-- Begin Information provided --

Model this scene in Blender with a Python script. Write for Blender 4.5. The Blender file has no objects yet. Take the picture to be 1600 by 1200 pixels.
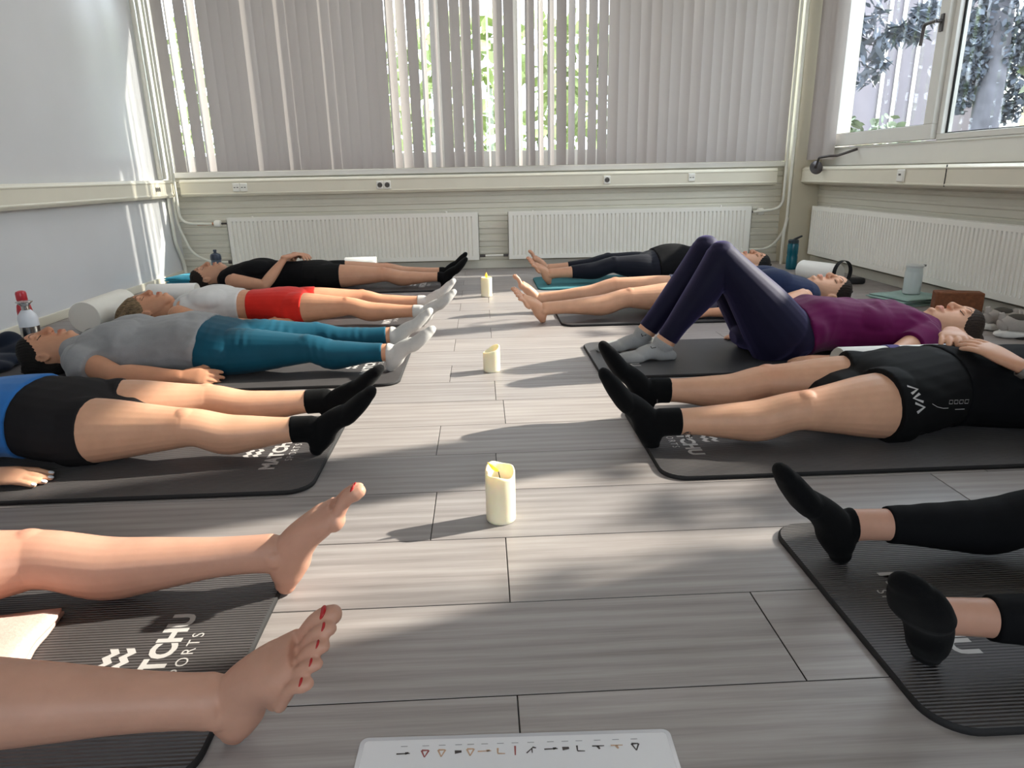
import bpy, bmesh, math, random
import numpy as np
from mathutils import Vector, Matrix, noise
from mathutils.bvhtree import BVHTree
random.seed(7); RNG = np.random.default_rng(7)
SC = bpy.context.scene
COL = SC.collection

# ------------------------------------------------------------------ camera
CAM_H = 0.82
PITCH, YAW, ROLL, FPX = math.radians(17.216), math.radians(2.2756), math.radians(-1.1367), 1067.2
_f = Vector((math.sin(YAW)*math.cos(PITCH), math.cos(YAW)*math.cos(PITCH), -math.sin(PITCH)))
_r = Vector((math.cos(YAW), -math.sin(YAW), 0)); _u = _r.cross(_f)
_r2 = _r*math.cos(ROLL)+_u*math.sin(ROLL); _u2 = -_r*math.sin(ROLL)+_u*math.cos(ROLL)
cam_data = bpy.data.cameras.new('camera'); cam = bpy.data.objects.new('camera', cam_data); COL.objects.link(cam)
cam.matrix_world = Matrix(((_r2.x, _u2.x, -_f.x, 0), (_r2.y, _u2.y, -_f.y, 0), (_r2.z, _u2.z, -_f.z, CAM_H), (0, 0, 0, 1)))
cam_data.sensor_width = 36; cam_data.sensor_fit = 'HORIZONTAL'; cam_data.lens = FPX/1600*36
cam_data.clip_start = 0.02; cam_data.clip_end = 200
SC.camera = cam

# ------------------------------------------------------------------ sky, sun, exposure
world = bpy.data.worlds.new('world'); SC.world = world; world.use_nodes = True
wn = world.node_tree.nodes; bg = wn['Background']
bg.inputs[0].default_value = (0.83, 0.905, 1.0, 1); bg.inputs[1].default_value = 8.0
sun_l = bpy.data.lights.new('sun', 'SUN'); sun = bpy.data.objects.new('sun', sun_l); COL.objects.link(sun)
SUN_DIR = Vector((-1, -0.285, -0.575)).normalized()
sun.rotation_euler = SUN_DIR.to_track_quat('-Z', 'Y').to_euler(); sun.location = (12, 6, 8)
sun_l.energy = 13.0; sun_l.angle = math.radians(0.9); sun_l.color = (1.0, 0.92, 0.80)
def portal(loc, rot, sx, sy):
    l = bpy.data.lights.new('window_portal', 'AREA'); l.shape = 'RECTANGLE'; l.size = sx; l.size_y = sy
    l.cycles.is_portal = True
    o = bpy.data.objects.new('window_portal', l); COL.objects.link(o); o.location = loc; o.rotation_euler = rot
SC.view_settings.view_transform = 'Standard'; SC.view_settings.look = 'None'
SC.view_settings.gamma = 1.0; SC.view_settings.use_curve_mapping = False
SC.view_settings.exposure = 0.10
SC.cycles.use_denoising = True
SC.cycles.max_bounces = 8; SC.cycles.diffuse_bounces = 5; SC.cycles.transparent_max_bounces = 16
SC.cycles.sample_clamp_indirect = 6.0; SC.cycles.caustics_reflective = False; SC.cycles.caustics_refractive = False

# ------------------------------------------------------------------ materials
def srgb(r, g, b):
    f = lambda c: ((c/255)/12.92 if c/255 <= 0.04045 else ((c/255+0.055)/1.055)**2.4)
    return (f(r), f(g), f(b), 1)
class NT:
    def __init__(s, name):
        s.m = bpy.data.materials.new(name); s.m.use_nodes = True; s.t = s.m.node_tree
        s.p = s.t.nodes['Principled BSDF']; s.out = s.t.nodes['Material Output']
    def n(s, typ, **kw):
        x = s.t.nodes.new(typ)
        for k, v in kw.items():
            if hasattr(x, k): setattr(x, k, v)
            else: x.inputs[k.replace('_', ' ')].default_value = v
        return x
    def l(s, a, b): s.t.links.new(a, b)
    def coords(s, scale=(1, 1, 1), kind='Object'):
        tc = s.n('ShaderNodeTexCoord'); mp = s.n('ShaderNodeMapping'); mp.inputs['Scale'].default_value = scale
        s.l(tc.outputs[kind], mp.inputs[0]); return mp.outputs[0]
    def noise(s, vec, scale, detail=3, rough=0.5):
        x = s.n('ShaderNodeTexNoise'); x.inputs['Scale'].default_value = scale; x.inputs['Detail'].default_value = detail
        x.inputs['Roughness'].default_value = rough; s.l(vec, x.inputs['Vector']); return x.outputs['Fac']
    def ramp(s, fac, stops):
        x = s.n('ShaderNodeValToRGB'); e = x.color_ramp.elements
        while len(e) < len(stops): e.new(0.5)
        for k, (p, c) in enumerate(stops): e[k].position = p; e[k].color = c
        s.l(fac, x.inputs[0]); return x.outputs[0]
    def mix(s, fac, a, b, mode='MIX'):
        x = s.n('ShaderNodeMix'); x.data_type = 'RGBA'; x.blend_type = mode
        for sock, v in ((x.inputs[0], fac), (x.inputs[6], a), (x.inputs[7], b)):
            if hasattr(v, 'is_output'): s.l(v, sock)
            else: sock.default_value = v
        return x.outputs[2]
    def bump(s, h, strength=0.3, dist=0.002):
        x = s.n('ShaderNodeBump'); x.inputs['Strength'].default_value = strength; x.inputs['Distance'].default_value = dist
        s.l(h, x.inputs['Height']); s.l(x.outputs[0], s.p.inputs['Normal'])
    def math(s, op, a, b=0.0):
        x = s.n('ShaderNodeMath'); x.operation = op
        for sock, v in ((x.inputs[0], a), (x.inputs[1], b)):
            if hasattr(v, 'is_output'): s.l(v, sock)
            else: sock.default_value = v
        return x.outputs[0]
def simple(name, col, rough=0.5, metal=0.0, var=0.06, vscale=6, bump=0.0, bscale=60, spec=0.5, coat=0.0, trans=0.0):
    """plain painted / plastic / metal surface with a little procedural variation"""
    k = NT(name); v = k.coords()
    nz = k.noise(v, vscale, 4)
    lo = tuple(c*(1-var) for c in col[:3])+(1,); hi = tuple(min(1, c*(1+var)) for c in col[:3])+(1,)
    k.l(k.ramp(nz, [(0.3, lo), (0.7, hi)]), k.p.inputs['Base Color'])
    k.p.inputs['Roughness'].default_value = rough; k.p.inputs['Metallic'].default_value = metal
    k.p.inputs['Specular IOR Level'].default_value = spec; k.p.inputs['Coat Weight'].default_value = coat
    k.p.inputs['Transmission Weight'].default_value = trans
    if bump: k.bump(k.noise(v, bscale, 3), bump)
    return k.m
def fabric(name, col, rough=0.85, scale=900, var=0.12, bump=0.25, sheen=0.1, stretch=(1, 1, 1), tint=(1, 1, 1, 1)):
    k = NT(name); v = k.coords(stretch)
    a = k.noise(v, 9, 4); b = k.noise(v, scale, 2)
    m = k.math('ADD', k.math('MULTIPLY', a, 0.6), k.math('MULTIPLY', b, 0.4))
    lo = tuple(c*(1-var) for c in col[:3])+(1,); hi = tuple(min(1, c*(1+var)) for c in col[:3])+(1,)
    k.l(k.ramp(m, [(0.35, lo), (0.65, hi)]), k.p.inputs['Base Color'])
    k.p.inputs['Roughness'].default_value = rough; k.p.inputs['Specular IOR Level'].default_value = 0.12
    k.p.inputs['Sheen Weight'].default_value = sheen; k.p.inputs['Sheen Tint'].default_value = tint
    k.bump(b, bump, 0.0008); return k.m
def skin(name, col):
    k = NT(name); v = k.coords()
    nz = k.noise(v, 14, 5, 0.6); fine = k.noise(v, 420, 2)
    red = (min(1, col[0]*1.0), col[1]*0.80, col[2]*0.74, 1)
    base = k.ramp(nz, [(0.32, tuple(c*0.93 for c in col[:3])+(1,)), (0.68, tuple(min(1, c*1.06) for c in col[:3])+(1,))])
    at = k.n('ShaderNodeAttribute', attribute_name='flush'); base = k.mix(at.outputs['Fac'], base, red)
    al = k.n('ShaderNodeAttribute', attribute_name='lip'); base = k.mix(al.outputs['Fac'], base, (col[0]*0.72, col[1]*0.42, col[2]*0.42, 1))
    k.l(base, k.p.inputs['Base Color']); k.p.inputs['Roughness'].default_value = 0.48
    k.p.inputs['Specular IOR Level'].default_value = 0.35
    k.p.inputs['Subsurface Weight'].default_value = 0.10; k.p.inputs['Subsurface Radius'].default_value = (1.0, 0.35, 0.2)
    k.p.inputs['Subsurface Scale'].default_value = 0.008
    k.bump(fine, 0.12, 0.0006); return k.m
def hairmat(name, a, b, stretch=(4, 60, 60)):
    k = NT(name); v = k.coords(stretch); nz = k.noise(v, 6, 4, 0.7)
    k.l(k.ramp(nz, [(0.35, a), (0.65, b)]), k.p.inputs['Base Color']); k.p.inputs['Roughness'].default_value = 0.55; k.p.inputs['Specular IOR Level'].default_value = 0.2
    k.bump(nz, 1.0, 0.004); return k.m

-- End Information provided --

§ **Task to complete**: Quote, please, every line of the material above from its start through the line that has "COL = SC.collection", reproducing the words exactly and dropping any images.

§ **Response below**:
Model this scene in Blender with a Python script. Write for Blender 4.5. The Blender file has no objects yet. Take the picture to be 1600 by 1200 pixels.
import bpy, bmesh, math, random
import numpy as np
from mathutils import Vector, Matrix, noise
from mathutils.bvhtree import BVHTree
random.seed(7); RNG = np.random.default_rng(7)
SC = bpy.context.scene
COL = SC.collection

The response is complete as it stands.